## Begin Given information
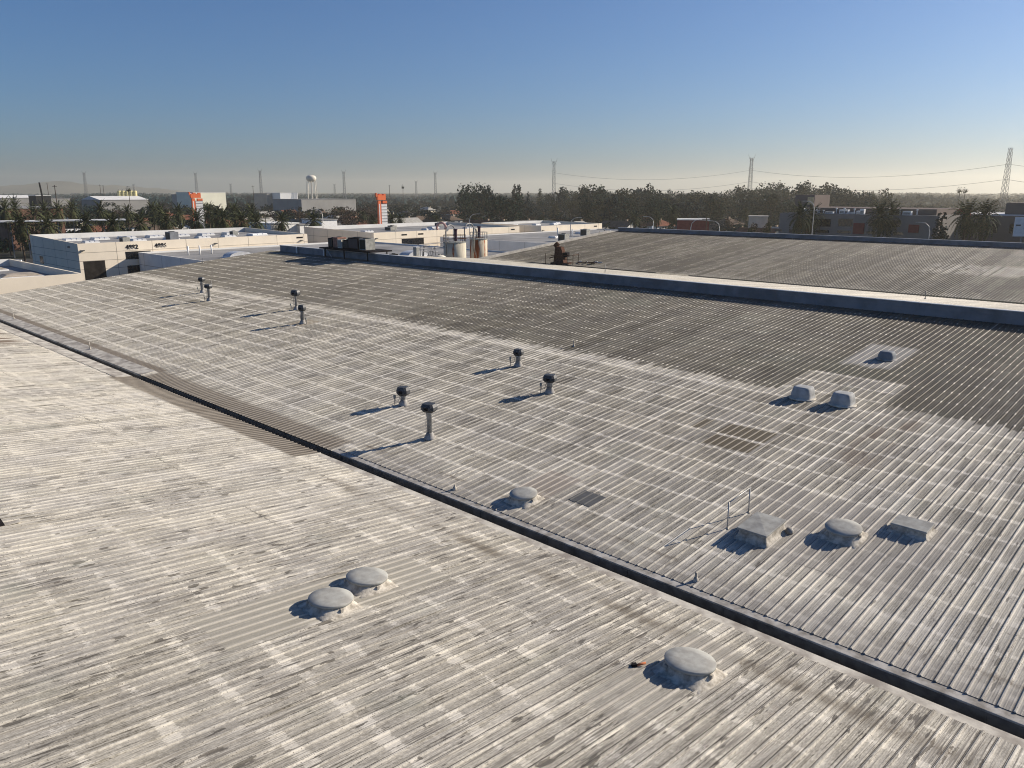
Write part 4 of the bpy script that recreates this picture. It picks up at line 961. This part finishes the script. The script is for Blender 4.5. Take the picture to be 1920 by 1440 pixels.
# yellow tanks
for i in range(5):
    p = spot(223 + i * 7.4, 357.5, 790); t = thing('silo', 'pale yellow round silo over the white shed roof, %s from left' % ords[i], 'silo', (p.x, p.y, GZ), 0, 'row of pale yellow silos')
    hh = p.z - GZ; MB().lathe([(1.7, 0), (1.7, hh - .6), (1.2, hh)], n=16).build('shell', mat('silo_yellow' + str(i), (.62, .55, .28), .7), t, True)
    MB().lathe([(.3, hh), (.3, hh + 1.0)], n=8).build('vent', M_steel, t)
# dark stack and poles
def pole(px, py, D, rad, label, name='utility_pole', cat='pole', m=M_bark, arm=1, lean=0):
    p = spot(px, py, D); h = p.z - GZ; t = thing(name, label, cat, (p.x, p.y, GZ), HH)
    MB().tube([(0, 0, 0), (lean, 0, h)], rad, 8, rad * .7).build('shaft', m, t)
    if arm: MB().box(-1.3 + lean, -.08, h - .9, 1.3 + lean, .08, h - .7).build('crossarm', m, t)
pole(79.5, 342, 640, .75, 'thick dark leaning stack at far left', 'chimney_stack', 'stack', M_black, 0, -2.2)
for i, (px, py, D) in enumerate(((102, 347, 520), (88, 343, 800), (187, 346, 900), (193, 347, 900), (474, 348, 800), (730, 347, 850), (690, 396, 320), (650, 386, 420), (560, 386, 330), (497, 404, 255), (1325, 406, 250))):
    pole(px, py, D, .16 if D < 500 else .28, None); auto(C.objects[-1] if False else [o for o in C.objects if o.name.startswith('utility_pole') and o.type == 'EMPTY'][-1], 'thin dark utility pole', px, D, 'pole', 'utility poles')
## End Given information
What you should do – Return the listing above in full and without alteration, excluding its pictures.

Solution to this problem –
Write part 4 of the bpy script that recreates this picture. It picks up at line 961. This part finishes the script. The script is for Blender 4.5. Take the picture to be 1920 by 1440 pixels.
# yellow tanks
for i in range(5):
    p = spot(223 + i * 7.4, 357.5, 790); t = thing('silo', 'pale yellow round silo over the white shed roof, %s from left' % ords[i], 'silo', (p.x, p.y, GZ), 0, 'row of pale yellow silos')
    hh = p.z - GZ; MB().lathe([(1.7, 0), (1.7, hh - .6), (1.2, hh)], n=16).build('shell', mat('silo_yellow' + str(i), (.62, .55, .28), .7), t, True)
    MB().lathe([(.3, hh), (.3, hh + 1.0)], n=8).build('vent', M_steel, t)
# dark stack and poles
def pole(px, py, D, rad, label, name='utility_pole', cat='pole', m=M_bark, arm=1, lean=0):
    p = spot(px, py, D); h = p.z - GZ; t = thing(name, label, cat, (p.x, p.y, GZ), HH)
    MB().tube([(0, 0, 0), (lean, 0, h)], rad, 8, rad * .7).build('shaft', m, t)
    if arm: MB().box(-1.3 + lean, -.08, h - .9, 1.3 + lean, .08, h - .7).build('crossarm', m, t)
pole(79.5, 342, 640, .75, 'thick dark leaning stack at far left', 'chimney_stack', 'stack', M_black, 0, -2.2)
for i, (px, py, D) in enumerate(((102, 347, 520), (88, 343, 800), (187, 346, 900), (193, 347, 900), (474, 348, 800), (730, 347, 850), (690, 396, 320), (650, 386, 420), (560, 386, 330), (497, 404, 255), (1325, 406, 250))):
    pole(px, py, D, .16 if D < 500 else .28, None); auto(C.objects[-1] if False else [o for o in C.objects if o.name.startswith('utility_pole') and o.type == 'EMPTY'][-1], 'thin dark utility pole', px, D, 'pole', 'utility poles')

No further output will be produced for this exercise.